Ai piedi della mangiatoia sgorghi quell’invocazione liberante che ci rende disponibili al cambiamento e all’esperienza di Lui: “Signore, abbi misericordia di me”, “abbi pietà di noi”, primo vero passo verso la tenerezza. In tutti c’è un bisogno profondo di misericordia che non dobbiamo soffocare. Intero, a patto che ci si lasci condurre in un viaggio sino alle profondità del cuore. Guardando il Presepe, contempliamo il mistero di misericordia: Dio si piega sulle nostre miserie. Sperimentiamo la gioia di un cammino liberante che ci porti dentro la tenerezza di Dio. Proviamo a lasciarci riconciliare con Lui, con i fratelli e con il mondo; abbandoniamo la pretesa di essere risposta a noi stessi e alle nostre domande; gustiamo la gioia di lasciarci condurre dalla sua presenza discreta e forte, balsamo per le ferite che portiamo e luce nelle tenebre che avvolgono spesso la vita di ciascuno. Affidiamoci al sacramento della riconciliazione, confessando bene i nostri peccati, ovvero quelle realtà che come pietre pesanti ostruiscono il gioioso fluire della vita:
– Atteggiamenti criminosi;
– Calunnie infamanti;
– Risentimenti radicati nell’odio e nella violenza vendicativa;
– Negazione della vita mediante gesti abortivi che, a più livelli tolgono speranza al futuro;
– Scelte in cui omettiamo di schieraci per il bene negandogli la possibilità di farsi strada;
– Compromessi fraudolenti in cui si addormenta la coscienza dinanzi all’appello della verità.
Come affermava Isacco di Ninive, padre del deserto, “Colui che riconosce il proprio peccato è più grande di chi risuscita i morti”. Il Natale è spazio privilegiato di ritrovata tenerezza e di riconciliazione con il mondo Accogliamo, dunque, l’invito del Santo Padre ad attraversare la “porta santa”. Varcare quella soglia vuol dire lasciare al di qua noi stessi, con le nostre miserie, per incontrare, al di là, il Signore, pronto a donarci la sua vita.
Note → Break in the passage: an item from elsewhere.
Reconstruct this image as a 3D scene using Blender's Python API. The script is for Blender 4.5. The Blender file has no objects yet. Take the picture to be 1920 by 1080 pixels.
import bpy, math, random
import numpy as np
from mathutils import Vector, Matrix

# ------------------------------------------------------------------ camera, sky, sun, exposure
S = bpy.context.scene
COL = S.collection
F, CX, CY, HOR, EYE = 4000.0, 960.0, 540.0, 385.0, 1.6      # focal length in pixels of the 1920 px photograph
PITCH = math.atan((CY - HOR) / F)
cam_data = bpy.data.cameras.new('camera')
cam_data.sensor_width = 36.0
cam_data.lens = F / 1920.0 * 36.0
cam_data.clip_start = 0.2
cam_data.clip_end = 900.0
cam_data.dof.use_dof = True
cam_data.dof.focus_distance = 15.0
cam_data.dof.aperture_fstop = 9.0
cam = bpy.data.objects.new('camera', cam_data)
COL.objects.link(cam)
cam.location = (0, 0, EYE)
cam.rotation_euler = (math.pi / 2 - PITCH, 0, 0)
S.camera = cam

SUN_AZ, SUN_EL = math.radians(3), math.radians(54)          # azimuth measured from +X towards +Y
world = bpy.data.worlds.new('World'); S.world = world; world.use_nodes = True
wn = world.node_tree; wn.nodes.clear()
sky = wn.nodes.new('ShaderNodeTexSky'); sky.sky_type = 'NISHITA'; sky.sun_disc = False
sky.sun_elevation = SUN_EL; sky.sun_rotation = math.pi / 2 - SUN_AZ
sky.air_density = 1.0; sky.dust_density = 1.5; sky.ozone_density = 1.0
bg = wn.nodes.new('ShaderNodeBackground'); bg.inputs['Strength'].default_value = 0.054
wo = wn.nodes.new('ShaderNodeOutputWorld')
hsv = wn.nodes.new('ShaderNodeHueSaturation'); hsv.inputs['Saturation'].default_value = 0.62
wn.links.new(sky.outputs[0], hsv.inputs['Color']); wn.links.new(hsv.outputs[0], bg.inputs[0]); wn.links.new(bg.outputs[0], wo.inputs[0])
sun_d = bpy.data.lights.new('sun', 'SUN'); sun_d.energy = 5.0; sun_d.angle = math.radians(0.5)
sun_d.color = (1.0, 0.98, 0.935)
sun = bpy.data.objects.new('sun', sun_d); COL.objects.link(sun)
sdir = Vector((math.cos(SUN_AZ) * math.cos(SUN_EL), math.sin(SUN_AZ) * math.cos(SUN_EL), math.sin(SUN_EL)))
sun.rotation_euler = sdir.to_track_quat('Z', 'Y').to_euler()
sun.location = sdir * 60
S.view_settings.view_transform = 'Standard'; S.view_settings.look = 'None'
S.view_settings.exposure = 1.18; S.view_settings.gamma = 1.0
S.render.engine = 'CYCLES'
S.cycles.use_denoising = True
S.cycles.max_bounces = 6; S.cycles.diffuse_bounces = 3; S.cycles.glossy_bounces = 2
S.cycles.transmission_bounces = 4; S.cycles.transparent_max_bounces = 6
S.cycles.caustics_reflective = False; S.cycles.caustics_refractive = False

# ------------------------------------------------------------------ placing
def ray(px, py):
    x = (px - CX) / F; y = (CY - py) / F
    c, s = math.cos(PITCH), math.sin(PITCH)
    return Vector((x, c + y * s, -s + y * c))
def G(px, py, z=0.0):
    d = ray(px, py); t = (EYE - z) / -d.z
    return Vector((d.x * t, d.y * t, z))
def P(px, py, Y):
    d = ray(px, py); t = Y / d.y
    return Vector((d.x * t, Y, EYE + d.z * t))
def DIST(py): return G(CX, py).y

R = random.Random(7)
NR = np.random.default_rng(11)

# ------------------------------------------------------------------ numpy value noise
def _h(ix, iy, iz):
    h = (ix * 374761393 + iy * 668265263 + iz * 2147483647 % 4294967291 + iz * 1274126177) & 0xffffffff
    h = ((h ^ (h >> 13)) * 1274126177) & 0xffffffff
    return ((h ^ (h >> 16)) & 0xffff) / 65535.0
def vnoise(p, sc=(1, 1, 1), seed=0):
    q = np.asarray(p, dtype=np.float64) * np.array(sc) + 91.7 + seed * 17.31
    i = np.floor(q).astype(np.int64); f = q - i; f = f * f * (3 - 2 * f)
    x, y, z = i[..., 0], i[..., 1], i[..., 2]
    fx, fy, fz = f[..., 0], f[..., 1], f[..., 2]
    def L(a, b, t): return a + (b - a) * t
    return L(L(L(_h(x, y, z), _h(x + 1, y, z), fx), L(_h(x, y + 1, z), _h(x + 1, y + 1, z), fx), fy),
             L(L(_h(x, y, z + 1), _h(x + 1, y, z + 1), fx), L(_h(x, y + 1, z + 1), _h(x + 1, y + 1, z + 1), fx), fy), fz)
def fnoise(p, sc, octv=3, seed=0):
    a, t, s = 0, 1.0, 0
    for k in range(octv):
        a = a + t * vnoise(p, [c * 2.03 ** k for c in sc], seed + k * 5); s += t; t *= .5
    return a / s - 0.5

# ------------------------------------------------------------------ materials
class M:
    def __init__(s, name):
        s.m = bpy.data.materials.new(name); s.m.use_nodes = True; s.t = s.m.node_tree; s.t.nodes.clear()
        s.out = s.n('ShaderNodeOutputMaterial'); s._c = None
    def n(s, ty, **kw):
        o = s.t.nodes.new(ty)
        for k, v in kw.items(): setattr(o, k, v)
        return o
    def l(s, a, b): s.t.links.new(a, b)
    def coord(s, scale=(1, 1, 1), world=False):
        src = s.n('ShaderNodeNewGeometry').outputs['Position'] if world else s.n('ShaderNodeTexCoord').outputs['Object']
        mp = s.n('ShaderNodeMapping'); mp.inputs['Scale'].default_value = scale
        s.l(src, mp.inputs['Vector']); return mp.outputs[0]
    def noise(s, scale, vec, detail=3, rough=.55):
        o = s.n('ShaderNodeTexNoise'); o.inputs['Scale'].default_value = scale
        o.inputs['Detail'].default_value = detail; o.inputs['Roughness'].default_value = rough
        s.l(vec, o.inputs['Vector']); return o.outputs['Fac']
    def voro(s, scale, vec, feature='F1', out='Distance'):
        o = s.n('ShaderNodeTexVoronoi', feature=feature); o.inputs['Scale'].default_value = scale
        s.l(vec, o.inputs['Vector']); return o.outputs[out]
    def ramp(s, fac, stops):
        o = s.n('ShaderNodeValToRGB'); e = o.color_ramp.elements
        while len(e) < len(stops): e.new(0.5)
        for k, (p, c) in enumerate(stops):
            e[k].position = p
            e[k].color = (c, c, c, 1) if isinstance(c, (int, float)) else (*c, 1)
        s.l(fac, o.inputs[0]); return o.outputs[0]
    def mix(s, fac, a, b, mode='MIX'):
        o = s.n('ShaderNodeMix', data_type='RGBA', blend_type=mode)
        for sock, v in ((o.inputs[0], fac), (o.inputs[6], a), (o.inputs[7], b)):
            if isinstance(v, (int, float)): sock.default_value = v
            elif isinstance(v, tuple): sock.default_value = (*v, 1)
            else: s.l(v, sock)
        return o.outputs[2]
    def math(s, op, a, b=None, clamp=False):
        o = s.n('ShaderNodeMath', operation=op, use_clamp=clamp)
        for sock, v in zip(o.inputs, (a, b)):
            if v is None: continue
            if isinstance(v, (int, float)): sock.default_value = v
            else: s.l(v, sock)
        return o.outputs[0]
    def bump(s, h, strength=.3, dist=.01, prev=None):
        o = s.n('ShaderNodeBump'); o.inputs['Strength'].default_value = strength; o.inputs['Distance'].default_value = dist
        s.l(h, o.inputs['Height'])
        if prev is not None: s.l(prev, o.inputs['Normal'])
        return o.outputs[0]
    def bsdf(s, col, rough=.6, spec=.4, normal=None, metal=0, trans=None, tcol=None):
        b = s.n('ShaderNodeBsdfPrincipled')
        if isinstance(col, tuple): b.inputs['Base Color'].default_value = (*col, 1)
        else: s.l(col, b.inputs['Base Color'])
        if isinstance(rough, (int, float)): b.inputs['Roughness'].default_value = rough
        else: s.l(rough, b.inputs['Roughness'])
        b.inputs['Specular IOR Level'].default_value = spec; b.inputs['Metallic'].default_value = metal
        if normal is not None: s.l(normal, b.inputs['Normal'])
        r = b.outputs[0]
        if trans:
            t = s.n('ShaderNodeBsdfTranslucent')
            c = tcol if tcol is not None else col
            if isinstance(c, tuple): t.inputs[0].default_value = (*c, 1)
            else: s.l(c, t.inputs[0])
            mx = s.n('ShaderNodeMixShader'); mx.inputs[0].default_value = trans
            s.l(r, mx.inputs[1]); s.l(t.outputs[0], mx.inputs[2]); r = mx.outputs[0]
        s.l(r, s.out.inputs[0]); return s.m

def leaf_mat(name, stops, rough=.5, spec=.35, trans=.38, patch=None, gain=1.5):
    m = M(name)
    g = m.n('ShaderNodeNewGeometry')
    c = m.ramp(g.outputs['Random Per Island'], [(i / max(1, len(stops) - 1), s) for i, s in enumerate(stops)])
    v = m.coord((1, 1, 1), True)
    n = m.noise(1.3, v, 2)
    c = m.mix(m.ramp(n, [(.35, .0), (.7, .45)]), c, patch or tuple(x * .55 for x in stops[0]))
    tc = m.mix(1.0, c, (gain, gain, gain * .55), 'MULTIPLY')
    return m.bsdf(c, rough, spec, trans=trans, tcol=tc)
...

È nell’attraversare la porta della misericordia, che si compie il miracolo dell’Amore, quel mirabile scambio in cui la Sua divinità assume la nostra umanità e la libera da ogni peccato, da ogni colpa, da ogni pena, e dove il perdono diviene riconciliazione, percorso in cui imparare a vibrare di compassione e tenerezza per tutti.
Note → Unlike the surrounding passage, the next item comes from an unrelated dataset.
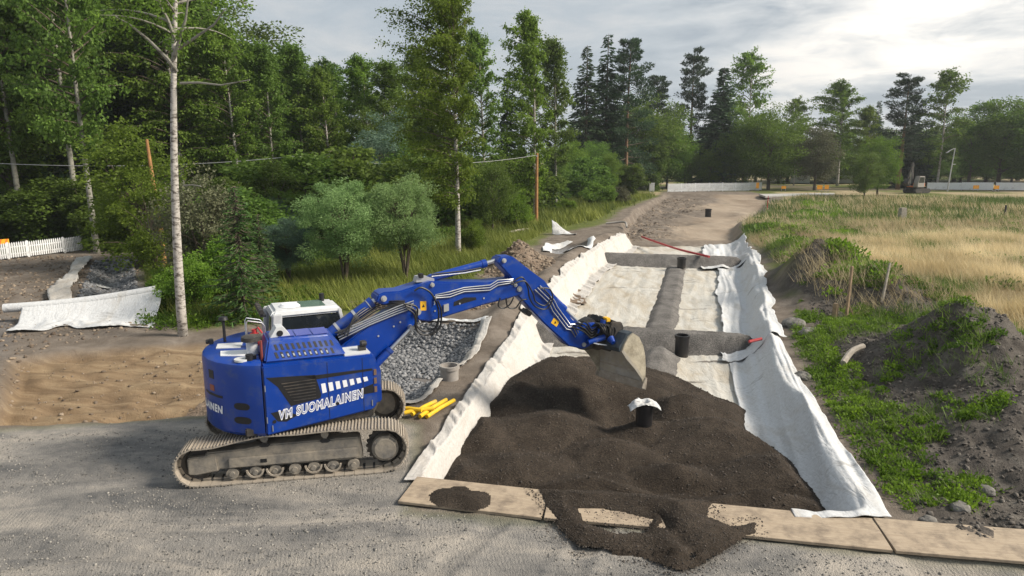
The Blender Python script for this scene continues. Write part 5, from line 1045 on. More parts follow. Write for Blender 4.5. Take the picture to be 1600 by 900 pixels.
# ================================================================ fences, posts, signs, far machine
def gz(x, y): return float(ground(np.array([x]), np.array([y]))[0])
def fence_panel(p0, p1, hgt, label, group, solid=False):
    a = math.atan2(p1[1]-p0[1], p1[0]-p0[0]); Ln = math.hypot(p1[0]-p0[0], p1[1]-p0[1])
    e = empty('barrier_fence', (p0[0], p0[1], gz(*p0)), a); tag(e, label, 'fence', group)
    pk = MB(); n = max(3, int(Ln/0.135))
    if solid: pk.box((Ln/2, 0, hgt*0.52), (Ln-0.06, 0.03, hgt*0.86))
    else:
        for k in range(n):
            x = 0.05+(Ln-0.1)*(k+0.5)/n; w2 = 0.042; pk.plate([(x-w2, 0.06), (x+w2, 0.06), (x+w2, hgt-0.08), (x, hgt), (x-w2, hgt-0.08)], -0.012, 0.012)
    tag(pk.build('pickets' if not solid else 'fence_sheet', M['whitewood'], e, smooth=False), kind=None if solid else 'stuff')
    for z in (0.28, hgt-0.3): MB().box((Ln/2, 0.03, z), (Ln, 0.03, 0.07)).build('rail', M['whitewood'], e)
    for x in (0.03, Ln-0.03): MB().box((x, 0.045, hgt*0.5), (0.06, 0.06, hgt*1.02)).build('post', M['whitewood'], e)
    for x in (0.3, Ln-0.3): MB().box((x, 0.05, 0.04), (0.08, 0.55, 0.08)).build('foot', M['darksteel'], e)
lf = [at(*p)[:2] for p in ((-18, 411), (15, 406), (46, 402), (102, 394.5), (130, 390))]
for k in range(4): fence_panel(lf[k], lf[k+1], 1.0, ('white picket barrier panel cut by the left picture edge', 'white picket barrier panel next to the orange sign board', 'middle white picket barrier panel at the forest edge', 'rightmost white picket barrier panel at the forest edge')[k], 'white picket barriers at the forest edge')
ff0, ff1 = np.array(at(1043, 300.5)[:2]), np.array(at(1190, 297.5)[:2])
ordn = ['leftmost', 'second', 'third', 'fourth', 'fifth', 'sixth', 'rightmost']
for k in range(7):
    a, b = ff0+(ff1-ff0)*k/7, ff0+(ff1-ff0)*(k+1)/7
    fence_panel(tuple(a), tuple(b), 1.45, '%s panel of the white picket fence above the far cut bank' % (ordn[k] if k in (0, 6) else ordn[k]+' from left'), 'white picket fence above the far bank')
for k, (pa, pb, D, h, lb_) in enumerate(((1235, 1262, 150, 1.9, 'white sheet fence glimpsed right of the bright green tree'), (1288, 1328, 150, 1.9, 'white sheet fence left of the lone roadside bush'), (1448, 1500, 122, 1.4, 'white sheet fence right of the far machine'), (1502, 1545, 121, 1.5, 'white sheet fence between the two orange signs'), (1555, 1612, 120, 1.5, 'white sheet fence at the right picture edge'))):
    fence_panel((atD(pa, D), D), (atD(pb, D), D-1), h, lb_, 'white sheet fences at the field edge', True)
def sign_board(px, D, label, w_=0.9, h_=0.28, z=0.75, a=0.0):
    x = atD(px, D); e = empty('barrier_board', (x, D, gz(x, D)), a); tag(e, label, 'barrier sign', 'orange and white barrier boards')
    for s in (-1, 1): MB().box((s*w_*0.42, 0, z/2), (0.05, 0.05, z)).build('leg', M['metal'], e); MB().box((s*w_*0.42, 0, 0.03), (0.12, 0.6, 0.06)).build('foot', M['darksteel'], e)
    bo_ = MB().box((0, -0.04, z+h_/2-0.05), (w_, 0.03, h_)).build('board', M['yellow'], e)
    for k in range(3):
        c = -w_/2+w_*(k+0.5)/3; MB().plate([(c-0.12*w_, z-0.05), (c, z-0.05), (c+0.12*w_, z+h_-0.05), (c, z+h_-0.05)], -0.06, -0.056).build('stripe', M['orange'], bo_, smooth=False)
x0 = atD(4, 41.6, 380)
sign_board(4, 41.0, 'orange sign board beside the white barriers at the left picture edge', 0.9, 0.3, 0.95, R(50))
for px, D, lb_, w_, h_ in ((1224, 118, 'orange sign board between the far fence and the green tree', 0.8, .45), (1280, 116, 'left one of the paired striped sign boards on the far road', 0.9, .7), (1291, 117, 'right one of the paired striped sign boards on the far road', 0.7, .7), (1524, 118, 'orange sign board at the field edge, left of its neighbour', 1.0, .6), (1556, 117, 'orange sign board nearest the right picture edge', 0.9, .6), (1183, 119.5, 'striped marker board at the right end of the picket fence', 0.5, 1.0)): sign_board(px, D, lb_, w_, h_, 0.5)
# cabinet, lamps, poles
def simple(name, loc, label, cat, group=None, rz=0.0): e = empty(name, loc, rz); tag(e, label, cat, group); return e
x, y = at(1018, 299)[:2]; y = 117; x = atD(1018, y); e = simple('utility_cabinet', (x, y, gz(x, y)), 'white utility cabinet left of the far picket fence', 'cabinet')
MB().box((0, 0, 0.75), (0.85, 0.45, 1.3)).build('cabinet_body', M['whitewood'], e, bevel=0.02); MB().box((0, 0, 1.44), (0.95, 0.55, 0.08)).build('cabinet_roof', M['whitewood'], e, bevel=0.01); MB().box((0, -0.232, 0.75), (0.72, 0.015, 1.12)).build('door', M['cabwhite'], e, bevel=0.004); MB().box((0, 0, 0.05), (0.8, 0.4, 0.12)).build('plinth', M['concrete'], e)
y = 112; x = atD(909, y); e = simple('park_lamp', (x, y, gz(x, y)), 'round white park lamp on a thin post among the bushes', 'lamp')
MB().tube([(0, 0, 0), (0, 0, 0.5), (0, 0, 4.2)], [0.09, 0.06, 0.05], 10).build('lamp_post', M['metal'], e)
MB().tube([(0, 0, 4.15), (0, 0, 4.22), (0, 0, 4.35), (0, 0, 4.55), (0, 0, 4.68), (0, 0, 4.74)], [0.1, 0.24, 0.36, 0.36, 0.24, 0.06], 16).build('lamp_globe', M['lampglass'], e)
y = 118; x = atD(1480, y); e = simple('street_light', (x, y, gz(x, y)), 'leaning pale street light pole right of the far machine', 'street light')
MB().tube([(0, 0, 0), (0.2, 0, 3.5), (0.45, 0, 7.3)], [0.13, 0.10, 0.08], 10).build('pole', M['metal'], e); MB().tube([(0.45, 0, 7.25), (0.0, 0, 7.1), (-0.7, 0, 6.7)], [0.06, 0.06, 0.08], 8).build('lamp_arm', M['metal'], e); MB().box((-0.75, 0, 6.62), (0.5, 0.25, 0.12), Matrix.Rotation(R(-25), 3, 'Y')).build('lamp_head', M['metal'], e)
MB().box((0.5, 0, 4.6), (0.7, 0.1, 0.12)).build('bracket', M['metal'], e)
x, y, _ = at(838, 350); e = simple('utility_pole', (x, y, gz(x, y)), 'brown wooden utility pole carrying the cable, in front of a birch', 'pole')
MB().tube([(0, 0, -0.2), (0, 0, 3), (0.02, 0, 6.35)], [0.17, 0.15, 0.12], 12).build('pole', M['polewood'], e); MB().box((0, -0.12, 6.1), (0.12, 0.12, 0.16)).build('insulator', M['metal'], e)
px_, py_, _ = at(258, 428); e = simple('wooden_pole', (px_, py_, gz(px_, py_)), 'thin bare orange-brown pole beside the big birch trunk', 'pole')
MB().tube([(0, 0, -0.2), (0.02, 0, 2), (-0.12, 0, 4), (-0.26, 0, 7.0)], [0.13, 0.12, 0.11, 0.07], 10).build('pole', M['polewood'], e); MB().tube([(-0.10, 0, 3.6), (0.12, 0, 3.2), (0.2, 0, 2.6)], [0.03, 0.03, 0.02], 6).build('side_branch', M['polewood'], e)
pa, pb = Vector((x, y, 6.2)), Vector((atD(470, 50, 250), 50.0, 6.15)); pc = Vector((atD(-60, 44, 270), 44, 5.9))
def cable(a, b, sag, label):
    P = [a+(b-a)*t+Vector((0, 0, -sag*4*t*(1-t))) for t in np.linspace(0, 1, 24)]; tag(MB().tube(P, 0.022, 5).build('overhead_cable', M['metal']), label, 'cable', 'overhead cables')
cable(pa, pb, 0.7, 'overhead cable running from the wooden utility pole into the forest'); cable(pb, pc, 0.5, 'overhead cable crossing the dark forest on the left')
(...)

Auguri, miei cari fratelli e sorelle, il Natale, in questo Anno Giubilare, ci conduca a indossare le vesti dell’umiltà, dell’ascolto, della fedeltà, dell’attenzione, dell’apertura e gratuità. Entreremo così nella terra della tenerezza, capaci di abbattere giudizi e false certezze, ideologie, principi, credenze religiose, per riconoscere l’altro nella sua verità propria, nella sua dignità, in ciò che lo rende diverso da me e figlio amato da Dio… unico e irripetibile.